Inspectors found 22 per cent of all audited business failed to pay their employees correctly, 15 per cent were in breach of non-monetary obligations by not providing proper payslips or keeping proper employment records, and six per cent failed to both pay their employees correctly and meet their non-monetary obligations.

The FWO recovered an average of about $600 per underpaid employee. The most common breach of workplace laws was underpayment of the minimum hourly rate, with inspectors also uncovering underpayment of overtime and penalty rates.

Fair Work Ombudsman Sandra Parker said the regulator targeted regions based on intelligence.

“Fair Work Inspectors targeted specific regions after employees contacted us for help, many of whom could be vulnerable to workplace exploitation due to their youth or visa status.
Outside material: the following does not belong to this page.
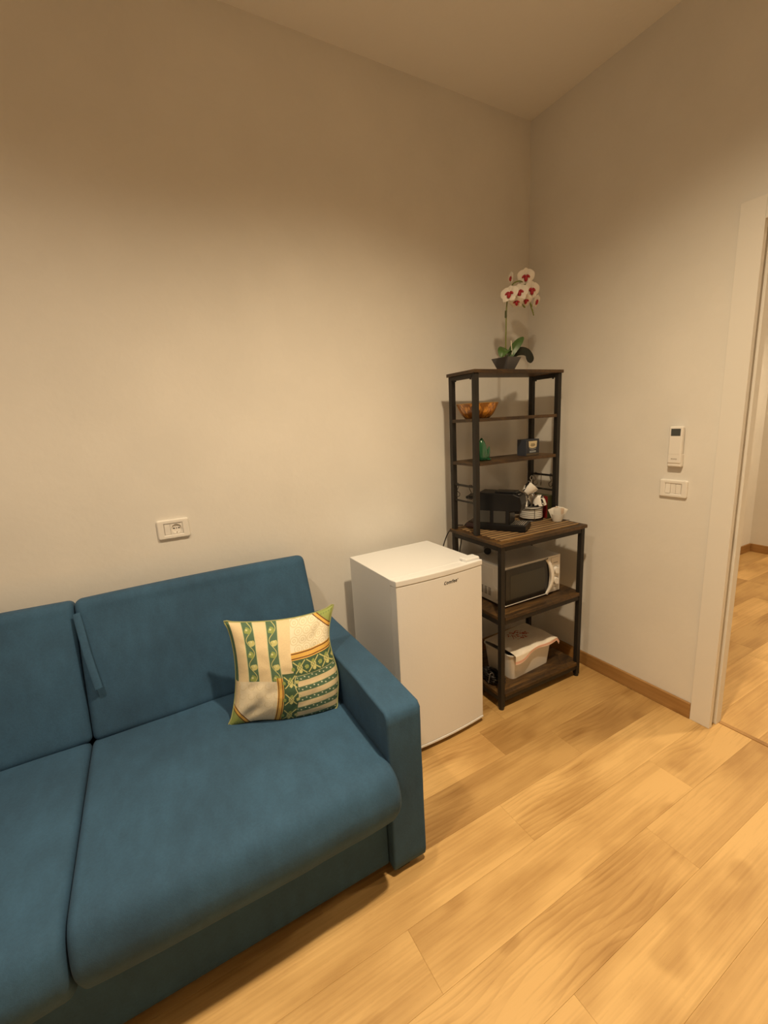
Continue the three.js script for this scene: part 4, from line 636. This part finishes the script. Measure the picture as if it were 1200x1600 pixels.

It is unacceptable that almost half of the businesses we visited were simply unaware of their obligations under workplace laws and were not paying the lawful minimum hourly wage,” Ms Parker said.

“The FWO will revisit these businesses as part of our ongoing national proactive compliance monitoring programs. Appropriate compliance and enforcement action will be used against employers who continue to breach workplace laws.”

In addition to recovering lost wages, inspectors issued 39 cautions (Formal Cautions), warning employers about the consequences of continued non-compliance, and 27 on-the-spot fines, which involve penalties of $5,960 for breaches of pay slip or record-keeping requirements.